Sebagai kesimpulan, layaknya Sayyidina Umar Radhiyallahu Anhu supaya kita dapat mengatakan, “Allah Subhanahu Wa Ta’ala telah mengagungkan kita dengan agama Islam; mencari kemuliaan selain dari hal ini adalah hal yang sia-sia” dan mampu merasakan kehormatan yang diraih dari keyakinan kepada Sang Pencipta, berhubungan dengan pencapaian keteguhan hati yang kita katakan sebagai “kepuasan jiwa” selagi terlepas dari segala kompleksitas yang ada. Karena, seorang manusia yang mengarah kepada Sang Pencipta, yang kembali ke arah kiblat yang sebenarnya dan terlepas dari segala jenis penghambaan seperti hamba nafsu, hamba kekuatan, hamba syahwat, hamba kedudukan, yang sampai ke dalam tingkatan yang paling mulia dengan jalan menjadi hamba hanya kepada Allah Subhanahu Wa Ta’ala ialah seorang manusia yang telah mencapai kepuasan jiwa. Ia, dengan sikap Maulana Jalaluddin Rumi yang mengatakan, “Akulah hamba, akulah hamba, akulah hamba... Setiap budak, ketika dibebaskan akan merasa senang dan gembira. Aku merasakan kesenangan dan kegembiraan dengan menghamba kepada-Mu,” dan bersama dengan penghambaannya ia adalah orang beruntung yang telah sampai kedalam jenis tingkat sultan.         

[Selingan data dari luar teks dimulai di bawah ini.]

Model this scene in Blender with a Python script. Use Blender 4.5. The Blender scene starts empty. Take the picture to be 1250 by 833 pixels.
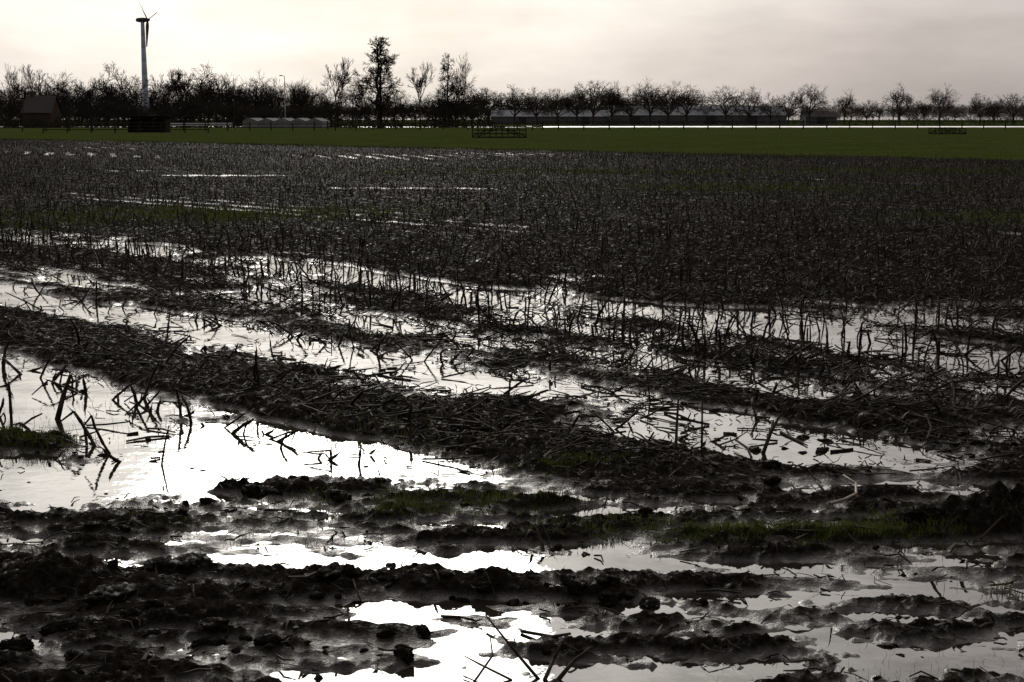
import bpy, math, random, time
import numpy as np
from mathutils import Vector, noise as mnoise
import bmesh
T0=time.time()
def tick(s): print('T %s %.1f'%(s,time.time()-T0))
rng=np.random.default_rng(7); random.seed(7)
scene=bpy.context.scene
scene.view_settings.view_transform='Standard'; scene.view_settings.look='None'; scene.view_settings.exposure=0
SQ=math.sqrt(2)
# ------------------------------------------------------------------ helpers
def math_(nt,op,a,b=None,c=None,clamp=False):
    n=nt.nodes.new('ShaderNodeMath'); n.operation=op; n.use_clamp=clamp
    for i,v in enumerate((a,b,c)):
        if v is None: continue
        if isinstance(v,(int,float)): n.inputs[i].default_value=v
        else: nt.links.new(v,n.inputs[i])
    return n.outputs[0]
def maprange(nt,v,a,b,c,d,smooth=True):
    n=nt.nodes.new('ShaderNodeMapRange'); n.interpolation_type='SMOOTHSTEP' if smooth else 'LINEAR'
    nt.links.new(v,n.inputs[0])
    for i,x in enumerate((a,b,c,d)): n.inputs[i+1].default_value=x
    return n.outputs[0]
def mixc(nt,f,a,b):
    n=nt.nodes.new('ShaderNodeMix'); n.data_type='RGBA'
    if isinstance(f,(int,float)): n.inputs[0].default_value=f
    else: nt.links.new(f,n.inputs[0])
    for i,v in ((6,a),(7,b)):
        if isinstance(v,tuple): n.inputs[i].default_value=(*v,1)
        else: nt.links.new(v,n.inputs[i])
    return n.outputs[2]
def noise_tex(nt,vec,scale,detail=4,rough=.55):
    n=nt.nodes.new('ShaderNodeTexNoise'); n.inputs['Scale'].default_value=scale
    n.inputs['Detail'].default_value=detail; n.inputs['Roughness'].default_value=rough
    nt.links.new(vec,n.inputs['Vector']); return n.outputs[0]
def newmat(name):
    m=bpy.data.materials.new(name); m.use_nodes=True
    nt=m.node_tree; return m,nt,nt.nodes['Principled BSDF']
def simple(name,c1,c2,scale=5,rough=.7,spec=.3,bump=0.0):
    m,nt,b=newmat(name)
    g=nt.nodes.new('ShaderNodeNewGeometry').outputs['Position']
    f=noise_tex(nt,g,scale)
    f=maprange(nt,f,.3,.7,0,1)
    nt.links.new(mixc(nt,f,c1,c2),b.inputs['Base Color'])
    b.inputs['Roughness'].default_value=rough; b.inputs['Specular IOR Level'].default_value=spec
    if bump:
        bn=nt.nodes.new('ShaderNodeBump'); bn.inputs['Distance'].default_value=bump
        nt.links.new(noise_tex(nt,g,scale*6),bn.inputs['Height']); nt.links.new(bn.outputs[0],b.inputs['Normal'])
    return m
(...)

(Diterjemahkan dari buku Ölümsüzlük İksiri Dari artikel yang berjudul “Bu Şeref Bize Yeter!” hal 151-156)

Evaluasi

  1. Apakah wasilah untuk mendapatkan kemuliaan?
  2. “Bersikap fakir dan zuhud ketika berhadapan dengan orang lain bisa menjadi sebuah kepura-puraan.” Apa maksud kalimat ini? Jelaskan!
  3. Mengapa sikap kita harus sesuai kondisi? Jelaskan dan berikan contoh!
  4. Mencari kemewahan dan kemegahan adalah kerja keras yang tidak bermakna dan kosong. Bagi siapa dan mengapa?
  5. Maulana Jalaluddin Rumi yang mengatakan, “Akulah hamba, akulah hamba, akulah hamba... Setiap budak, ketika dibebaskan akan merasa senang dan gembira. Aku merasakan kesenangan dan kegembiraan dengan menghamba kepada-Mu.” Apa yang Anda fahami dari bait ini?